→ **Requirements**
In the data below, locate each line with the word "Blender" and list it.

→ **Raw data**
————————

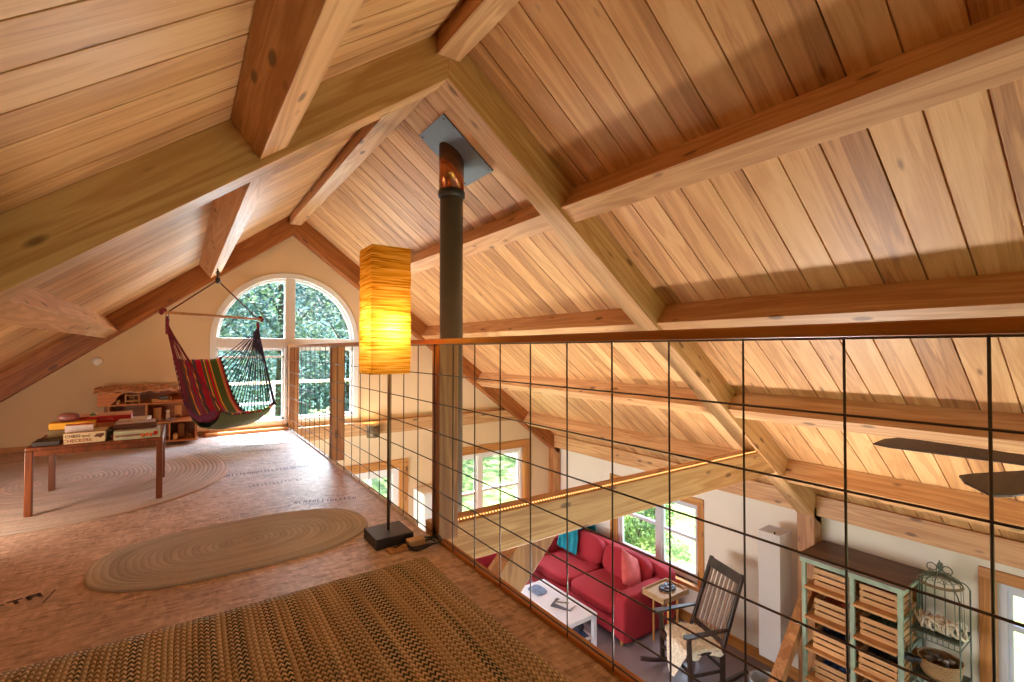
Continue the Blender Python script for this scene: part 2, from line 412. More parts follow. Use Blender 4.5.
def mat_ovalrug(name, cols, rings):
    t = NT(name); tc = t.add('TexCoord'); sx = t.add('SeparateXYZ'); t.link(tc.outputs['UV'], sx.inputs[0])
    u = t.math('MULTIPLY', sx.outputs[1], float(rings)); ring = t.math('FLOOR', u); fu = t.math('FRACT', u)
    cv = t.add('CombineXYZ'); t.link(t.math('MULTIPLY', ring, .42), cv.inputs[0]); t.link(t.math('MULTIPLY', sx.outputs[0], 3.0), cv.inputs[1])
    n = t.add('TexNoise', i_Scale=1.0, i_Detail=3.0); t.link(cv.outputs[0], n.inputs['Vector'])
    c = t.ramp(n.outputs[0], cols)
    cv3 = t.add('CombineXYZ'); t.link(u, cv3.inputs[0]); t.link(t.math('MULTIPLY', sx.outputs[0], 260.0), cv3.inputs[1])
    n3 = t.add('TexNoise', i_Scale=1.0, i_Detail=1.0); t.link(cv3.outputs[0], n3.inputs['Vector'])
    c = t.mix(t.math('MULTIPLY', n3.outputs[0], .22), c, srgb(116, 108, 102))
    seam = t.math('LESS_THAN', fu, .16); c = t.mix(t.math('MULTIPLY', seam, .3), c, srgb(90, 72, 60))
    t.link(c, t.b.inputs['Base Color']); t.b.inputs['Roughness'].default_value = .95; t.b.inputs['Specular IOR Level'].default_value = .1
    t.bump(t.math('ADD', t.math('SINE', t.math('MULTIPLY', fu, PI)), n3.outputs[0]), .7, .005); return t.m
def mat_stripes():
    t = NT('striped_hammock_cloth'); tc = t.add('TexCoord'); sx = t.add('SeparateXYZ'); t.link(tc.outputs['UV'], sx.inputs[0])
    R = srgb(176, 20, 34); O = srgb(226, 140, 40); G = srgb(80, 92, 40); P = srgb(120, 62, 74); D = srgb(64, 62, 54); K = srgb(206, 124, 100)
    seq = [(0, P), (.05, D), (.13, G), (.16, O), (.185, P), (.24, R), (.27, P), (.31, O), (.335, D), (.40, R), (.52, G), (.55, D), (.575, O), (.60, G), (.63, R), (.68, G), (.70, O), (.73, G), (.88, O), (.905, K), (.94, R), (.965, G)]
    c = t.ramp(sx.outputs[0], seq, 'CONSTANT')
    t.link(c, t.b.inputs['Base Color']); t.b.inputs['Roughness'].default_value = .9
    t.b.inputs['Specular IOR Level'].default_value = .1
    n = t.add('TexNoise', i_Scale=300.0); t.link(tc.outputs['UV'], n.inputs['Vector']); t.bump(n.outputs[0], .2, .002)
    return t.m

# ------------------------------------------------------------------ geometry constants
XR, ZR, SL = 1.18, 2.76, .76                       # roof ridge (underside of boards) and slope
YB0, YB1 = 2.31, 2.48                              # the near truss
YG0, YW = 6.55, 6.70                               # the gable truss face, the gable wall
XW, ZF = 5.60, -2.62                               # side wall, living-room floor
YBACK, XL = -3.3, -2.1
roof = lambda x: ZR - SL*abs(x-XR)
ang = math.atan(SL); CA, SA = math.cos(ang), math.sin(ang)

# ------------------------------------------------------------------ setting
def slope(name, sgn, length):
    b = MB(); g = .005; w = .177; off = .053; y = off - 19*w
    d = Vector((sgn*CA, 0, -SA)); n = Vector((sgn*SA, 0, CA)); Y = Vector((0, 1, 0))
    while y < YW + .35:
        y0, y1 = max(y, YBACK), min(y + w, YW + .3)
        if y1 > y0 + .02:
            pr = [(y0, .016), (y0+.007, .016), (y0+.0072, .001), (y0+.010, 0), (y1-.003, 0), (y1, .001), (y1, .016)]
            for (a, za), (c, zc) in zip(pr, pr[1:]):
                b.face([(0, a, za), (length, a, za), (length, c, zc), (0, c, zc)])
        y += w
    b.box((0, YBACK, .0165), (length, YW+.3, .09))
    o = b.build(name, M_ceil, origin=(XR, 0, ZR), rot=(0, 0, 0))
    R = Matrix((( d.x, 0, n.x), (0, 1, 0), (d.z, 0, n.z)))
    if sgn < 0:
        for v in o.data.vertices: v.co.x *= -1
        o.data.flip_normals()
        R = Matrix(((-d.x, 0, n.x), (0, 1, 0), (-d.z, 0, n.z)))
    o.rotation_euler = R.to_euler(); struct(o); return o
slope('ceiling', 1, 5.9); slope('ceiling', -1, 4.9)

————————

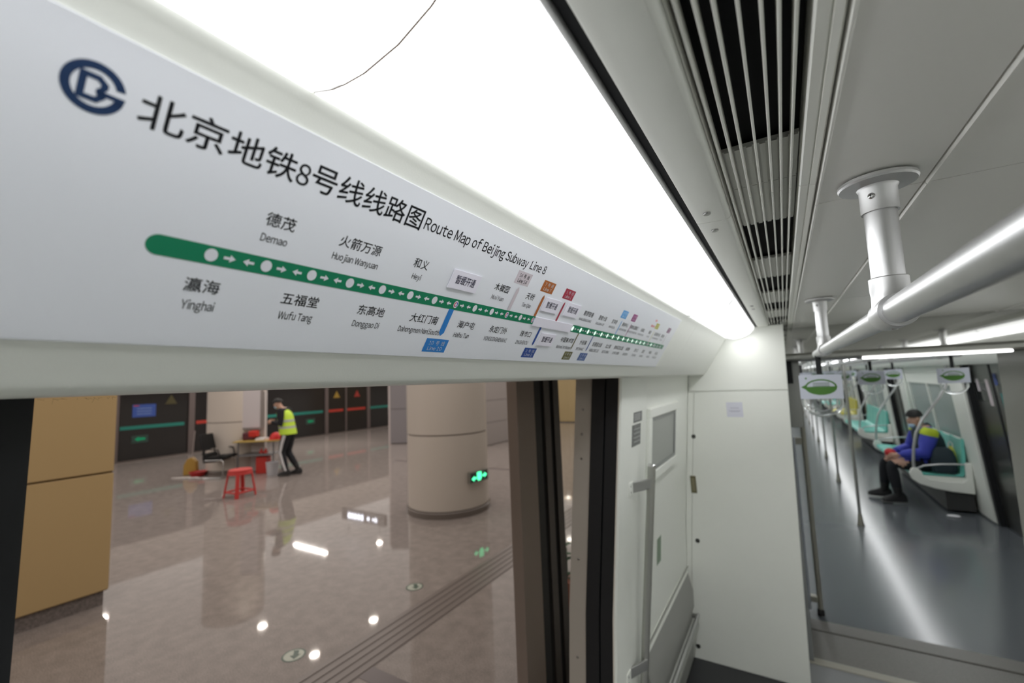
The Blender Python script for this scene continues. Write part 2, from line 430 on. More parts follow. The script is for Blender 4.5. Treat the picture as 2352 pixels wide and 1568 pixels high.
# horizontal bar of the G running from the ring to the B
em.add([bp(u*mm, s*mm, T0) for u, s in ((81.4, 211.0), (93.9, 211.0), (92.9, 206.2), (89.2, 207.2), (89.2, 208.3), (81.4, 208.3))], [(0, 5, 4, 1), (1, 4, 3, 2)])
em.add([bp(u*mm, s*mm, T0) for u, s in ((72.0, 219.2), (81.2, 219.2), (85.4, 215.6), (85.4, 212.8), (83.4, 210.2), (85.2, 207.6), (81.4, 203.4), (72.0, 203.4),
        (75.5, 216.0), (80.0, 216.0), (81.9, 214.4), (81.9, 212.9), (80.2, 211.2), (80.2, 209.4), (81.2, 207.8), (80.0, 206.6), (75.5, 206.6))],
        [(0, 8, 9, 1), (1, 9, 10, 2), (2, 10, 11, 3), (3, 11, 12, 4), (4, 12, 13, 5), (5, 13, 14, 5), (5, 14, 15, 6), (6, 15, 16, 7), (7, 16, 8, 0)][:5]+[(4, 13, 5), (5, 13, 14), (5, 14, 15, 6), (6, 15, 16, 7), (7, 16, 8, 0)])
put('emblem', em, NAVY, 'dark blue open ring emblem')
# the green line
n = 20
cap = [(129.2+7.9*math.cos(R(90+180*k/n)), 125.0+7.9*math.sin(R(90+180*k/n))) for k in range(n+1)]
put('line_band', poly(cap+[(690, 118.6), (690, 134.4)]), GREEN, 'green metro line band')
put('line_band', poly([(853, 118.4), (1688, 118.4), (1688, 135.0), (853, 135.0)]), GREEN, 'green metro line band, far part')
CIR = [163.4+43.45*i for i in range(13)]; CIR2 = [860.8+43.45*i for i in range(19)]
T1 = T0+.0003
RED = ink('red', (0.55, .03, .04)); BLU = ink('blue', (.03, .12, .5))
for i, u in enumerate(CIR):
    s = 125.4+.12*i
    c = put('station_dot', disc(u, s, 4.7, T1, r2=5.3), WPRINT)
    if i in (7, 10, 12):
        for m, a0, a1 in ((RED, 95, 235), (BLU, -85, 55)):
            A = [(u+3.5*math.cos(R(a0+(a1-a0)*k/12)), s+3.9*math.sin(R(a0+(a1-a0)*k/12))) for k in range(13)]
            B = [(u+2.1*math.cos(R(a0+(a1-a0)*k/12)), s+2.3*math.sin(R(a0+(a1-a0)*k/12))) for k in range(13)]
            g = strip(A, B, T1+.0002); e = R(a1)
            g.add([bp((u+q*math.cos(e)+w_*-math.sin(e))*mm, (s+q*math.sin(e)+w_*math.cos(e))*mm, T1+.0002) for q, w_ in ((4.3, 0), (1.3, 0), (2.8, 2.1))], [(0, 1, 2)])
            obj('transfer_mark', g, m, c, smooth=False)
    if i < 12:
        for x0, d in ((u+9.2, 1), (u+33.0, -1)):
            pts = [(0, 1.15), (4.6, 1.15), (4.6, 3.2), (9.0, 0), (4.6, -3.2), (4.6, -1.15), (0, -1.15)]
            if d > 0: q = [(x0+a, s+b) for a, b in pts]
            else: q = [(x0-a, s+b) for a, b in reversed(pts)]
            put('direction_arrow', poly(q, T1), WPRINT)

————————

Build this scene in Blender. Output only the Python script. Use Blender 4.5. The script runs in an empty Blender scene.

————————

→ **The reply**
Continue the Blender Python script for this scene: part 2, from line 412. More parts follow. Use Blender 4.5.
The Blender Python script for this scene continues. Write part 2, from line 430 on. More parts follow. The script is for Blender 4.5. Treat the picture as 2352 pixels wide and 1568 pixels high.
Build this scene in Blender. Output only the Python script. Use Blender 4.5. The script runs in an empty Blender scene.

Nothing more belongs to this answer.